Boards of Canada, ‘The Campfire Headphase’ (Warp)

As Boards of Canada, Marcus Eoin and Mike Sandison take strangely hypnotic wanderings through a monochromatic, ethereal haze. Listening to the Scottish duo’s third full-length, The Campfire Headphase, is like dreaming in fuzzy, sepia-tinted tones through blinked-back tears. While their humid wasteland of sonic blips and processed textures verges on the monotonous, there is enough illuminating grandeur that makes their album lifting, and even cathartic.

With track titles like “’84 Pontiac Dream” and “Constants Are Changing” it might seem like the Scottish duo don’t pen the smartest of songs, but their syrupy techno-rock hybrid adeptly incorporates acoustic, electric, and electronic instruments with ambient synergy.

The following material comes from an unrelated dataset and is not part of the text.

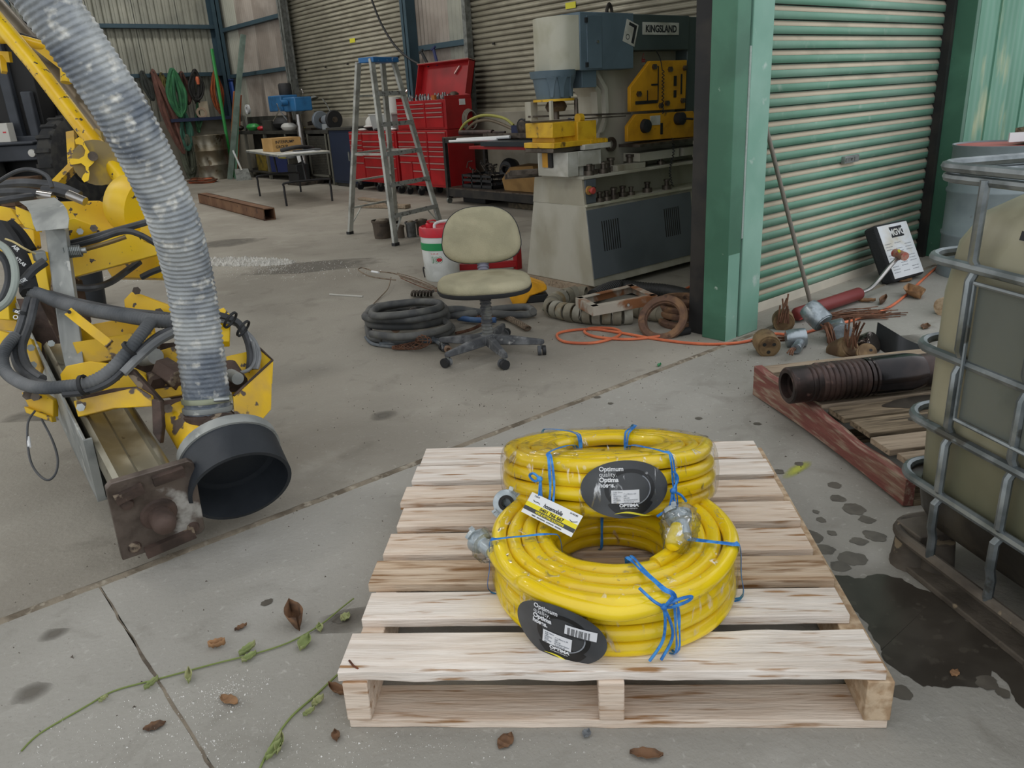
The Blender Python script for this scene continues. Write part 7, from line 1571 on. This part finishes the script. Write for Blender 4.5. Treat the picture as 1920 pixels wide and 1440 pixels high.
# vertical upper frame of the boom: two long tubes and a guard loop
M().tube([P(-20, 20, 4.5), P(60, 115, 4.45), P(240, 350, 4.3)], .046, 14).o('yellow_tube', ry, boom)
M().tube([P(-20, -2, 4.9), P(110, 140, 4.8), P(250, 320, 4.6)], .062, 16).o('drill_steel', mat('drill_steel_tan', '7f7565', .4, .5, c2='6a6152', ns=5, var=.1), boom)
M().tube([P(10, -10, 4.95), P(130, 128, 4.88), P(225, 262, 4.75)], .010, 8).o('bright_rod', chrome, boom)
M().tube(cr([P(-20, 73, 4.6), P(20, 72, 4.6), P(50, 78, 4.6), P(80, 86, 4.6), P(105, 88, 4.6), P(118, 105, 4.6), P(123, 130, 4.6), P(124, 155, 4.6)], 5), .030, 10).o('guard_loop', ry, boom)
M().bar(P(68, 82, 4.6), P(122, 124, 4.6), .03, .055, up=(0, 0, 1)).o('guard_strut', ry, boom)
M().tube(cr([P(-10, 60, 4.62), P(30, 63, 4.62), P(70, 74, 4.62), P(108, 80, 4.62)], 4), .012, 6).o('guard_cable', dark_pl, boom)
M().bar(P(0, 106, 4.7), P(20, 107, 4.7), .03, .06, up=(0, 0, 1)).o('cross_tab', ry, boom); M().bar(P(4, 106, 4.7), P(8, 136, 4.7), .03, .04, up=(0, 1, 0)).o('cross_tab', ry, boom)
# hook plate (yellow claw)
hkp = [(140, 262), (148, 257), (156, 262), (160, 272), (168, 285), (180, 290), (176, 305), (166, 314), (168, 325), (166, 338), (158, 342), (153, 336), (156, 328), (162, 322), (160, 312), (152, 306), (134, 309), (130, 303), (132, 297), (148, 298), (158, 292), (160, 282), (154, 272), (142, 270)]
c = P(153, 300, 4.2); m = M(); Q = [P(x, y, 4.2) for x, y in hkp]; n = (c-CP).normalized()
m.hexa(Q, [q+n*.03 for q in Q]); m.o('claw_plate', ry, boom)
M().lathe([(.001, -.03), (.10, -.03), (.12, 0), (.12, .05), (.001, .05)], P(182, 305, 4.3), CP-P(182, 305, 4.3), 24).o('claw_hub', mat('tan_hub', '8a7a52', .6, .2, c2='b59a3a', ns=6), boom); M().cyl(P(174, 293, 4.24), P(174, 293, 4.18), .025, n=12).o('hub_bolt', stl, boom)
for pts in ([(170, 244), (180, 240), (188, 246), (196, 280), (184, 290), (176, 262)], [(196, 318), (206, 326), (206, 346), (198, 346), (192, 330)]): flat(pts, 4.35, .03, mat('tan_claw', '9a8446', .6), 'claw_arm', boom)
M().bar(P(134, 250, 4.6), P(138, 315, 4.5), .04, .045, up=AX).o('vertical_strut', ry2, boom); M().bar(P(138, 312, 4.5), P(106, 345, 4.4), .04, .045, up=AX).o('lower_strut', ry2, boom)
# hoses
H1 = [(48, 545, 3.1), (75, 552, 3.05), (110, 566, 3.0), (160, 580, 2.95), (220, 590, 2.9), (280, 600, 2.85), (330, 604, 2.85)]
corrhose('corrugated_hose', '', [P(*p) for p in H1], .025, .012, hm('corr_grey', '464a4e', '727475'), boom, amp=.10, n=14)
corrhose('corrugated_hose', '', [P(*p) for p in ((282, 604, 2.80), (262, 630, 2.72), (232, 668, 2.66), (200, 700, 2.62), (165, 718, 2.60), (120, 725, 2.60), (75, 727, 2.62), (40, 718, 2.68), (12, 698, 2.75), (4, 672, 2.8), (14, 648, 2.85), (30, 630, 2.9))], .021, .012, bpy.data.materials['corr_grey'], boom, amp=.12, n=14)
bh = mat('rig_black_hose', '35373a', .5, c2='55575a', ns=8, lo=.45, hi=.7, var=.12); gh = mat('rig_grey_hose', '6f7274', .5, c2='8e9090', ns=9, var=.12)
def rh(pts, r, mt_, nm='hydraulic_hose'): M().tube(cr([P(*p) for p in pts], 6), r, 8).o(nm, mt_, boom)
rh([(50, 548, 3.08), (90, 552, 3.04), (150, 568, 3.0), (230, 584, 2.96), (300, 592, 2.9), (330, 596, 2.9)], .018, bh)
rh([(55, 560, 3.0), (40, 610, 2.95), (28, 650, 2.9), (34, 685, 2.84), (60, 712, 2.74), (90, 724, 2.68)], .017, bh)
rh([(66, 562, 2.98), (55, 610, 2.93), (42, 650, 2.88), (52, 688, 2.8), (80, 710, 2.72)], .015, bh)
rh([(120, 738, 2.60), (160, 734, 2.60), (205, 716, 2.62), (240, 684, 2.66), (272, 650, 2.72), (300, 628, 2.8), (332, 616, 2.85)], .014, bh)
rh([(230, 700, 2.64), (262, 668, 2.68), (296, 640, 2.74), (330, 622, 2.82)], .016, gh)
for k, (dx, r, mt_) in enumerate(((0, .015, bh), (8, .010, gh), (14, .010, gh), (22, .008, gh), (28, .007, gh))):
    rh([(400, 590+k*3, 2.9), (425, 596+k*2, 2.92), (448, 608+k*1, 2.94), (464+dx*.4, 636, 2.95), (470+dx*.6, 665, 2.94), (468+dx*.5, 692, 2.93)], r, mt_)
rh([(474, 640, 2.93), (478, 672, 2.93), (468, 692, 2.9), (446, 700, 2.86), (432, 700, 2.86)], .007, gh)
for x, y, d in ((432, 600, 2.88), (456, 616, 2.9)): c = P(x, y, d); M().lathe([(.03, -.004), (.036, -.004), (.036, .004), (.03, .004)], c, P(x+12, y+8, d)-c, 16, closed=True).o('cable_tie', dark_pl, boom)
for x, y, d, x2, y2 in ((157, 722, 2.58, 175, 718), (246, 655, 2.68, 260, 640), (44, 586, 2.98, 40, 600)): c = P(x, y, d); M().lathe([(.028, -.006), (.035, -.006), (.035, .006), (.028, .006)], c, P(x2, y2, d)-c, 16, closed=True).o('cable_tie', dark_pl, boom)
rh([(125, 458, 3.28), (170, 446, 3.26), (220, 432, 3.24), (270, 418, 3.3), (310, 405, 3.35)], .014, bh); rh([(120, 466, 3.24), (180, 450, 3.22), (230, 434, 3.22), (262, 440, 3.25), (300, 462, 3.3)], .012, bh)
rh([(152, 470, 3.2), (200, 456, 3.2), (236, 444, 3.22)], .009, mat('brass_line', '7d6c4a', .5, .5), 'brass_line')
rh([(-10, 348, 3.6), (50, 343, 3.6), (110, 350, 3.6), (150, 366, 3.6)], .020, bh); rh([(-10, 362, 3.5), (40, 360, 3.5), (75, 364, 3.5)], .020, bh); rh([(-10, 378, 3.4), (30, 372, 3.4), (60, 368, 3.45)], .016, bh); rh([(-10, 345, 3.4), (30, 322, 3.4), (60, 318, 3.4), (88, 330, 3.4), (98, 352, 3.4)], .009, bh)
rh([(80, 356, 3.5), (110, 360, 3.5), (130, 366, 3.5)], .020, bh)
for a, b in (((72, 364, 3.48), (100, 368, 3.48)), ((128, 364, 3.48), (160, 378, 3.48))): M().cyl(P(*a), P(*b), .020, n=12).o('hose_ferrule', chrome, boom)
rh([(-6, 455, 3.0), (12, 468, 3.0), (26, 495, 3.0), (28, 530, 3.0), (16, 562, 3.0), (-6, 580, 3.0)], .014, mat('pale_hose', '9ea79f', .5)); rh([(-10, 470, 3.02), (10, 490, 3.02), (16, 525, 3.02), (4, 560, 3.02), (-10, 572, 3.02)], .014, bh)
rh([(0, 425, 3.15), (22, 455, 3.12), (40, 490, 3.1), (52, 530, 3.08), (56, 550, 3.06)], .034, hm('sleeve_black', '1e1f21', '2c2d2f'), 'printed_sleeve'); rh([(18, 418, 3.2), (40, 440, 3.2), (60, 470, 3.2)], .02, bpy.data.materials['sleeve_black'], 'printed_sleeve')
rh([(85, 490, 3.1), (64, 505, 3.08), (50, 520, 3.06), (38, 536, 3.04)], .018, bh)
rh([(10, 448, 3.0), (26, 454, 3.0), (46, 466, 3.0), (66, 476, 3.05)], .004, mat('cream_lead', 'c9b77f', .5), 'thin_lead')
for s, x, y, x2, y2, d in (('ATLAS', 27, 484, 52, 506, 3.04), ('EGR', 36, 532, 56, 524, 3.02), ('AIR', 22, 462, 38, 478, 3.05), ('O R', 32, 600, 40, 575, 2.90)):
    a, b = P(x, y, d), P(x2, y2, d); ex = (b-a).normalized(); ez = (CP-a).normalized(); ez = (ez-ex*ez.dot(ex)).normalized(); ey = ez.cross(ex); w_ = (b-a).length
    text(s, w_/max(len(s), 2)*1.25, mat4(a, ex, ey), card_w, boom, name='sleeve_print', bold=.0006)
rh([(66, 770, 2.85), (52, 795, 2.82), (54, 850, 2.72), (66, 882, 2.66), (88, 900, 2.6), (104, 888, 2.62), (108, 860, 2.68), (98, 825, 2.76), (78, 786, 2.84)], .004, bh, 'loose_lead'); M().cyl(P(53, 820, 2.78), P(55, 838, 2.74), .006, n=8).o('lead_label', card_w, boom)
rh([(135, 538, 3.5), (170, 540, 3.5), (205, 530, 3.6), (235, 510, 3.7), (262, 490, 3.7)], .016, bh)
rh([(265, 520, 3.6), (285, 510, 3.6), (312, 500, 3.6)], .014, bh)
cbk = G(166, 581); t = thing('black_bucket', 'black plastic bucket standing on the floor under the yellow arm', 'bucket', (cbk.x+.05, cbk.y+.1, 0)); M(Matrix.Translation((cbk.x+.05, cbk.y+.1, 0))).lathe([(.001, 0), (.10, 0), (.125, .29), (.13, .29), (.13, .31), (.12, .31), (.11, .26), (.001, .05)], n=26).o('bucket_body', blk, t)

There are, however, missteps: “Dayvan Cowboy” begins promisingly, but as BoC peel back the echoing overcast to reveal melancholy layers of digitalia, the track morphs into Moby-inspired filler. When the duo doesn’t unduly flirt with dance excessiveness, though, their electronic stammerings bubble benignly just beneath the surface. These synthetic throbs aren’t waiting to explode or even unfold — they’re just waiting. Standout cuts “Oscar See Through Red Eye” and “Slow This Bird Down” make these manufactured pulses more oblique and obtrusive, pitter-pattering them out like percussively lapping waves or a gentle heartbeat that gives life to the abysmal calm.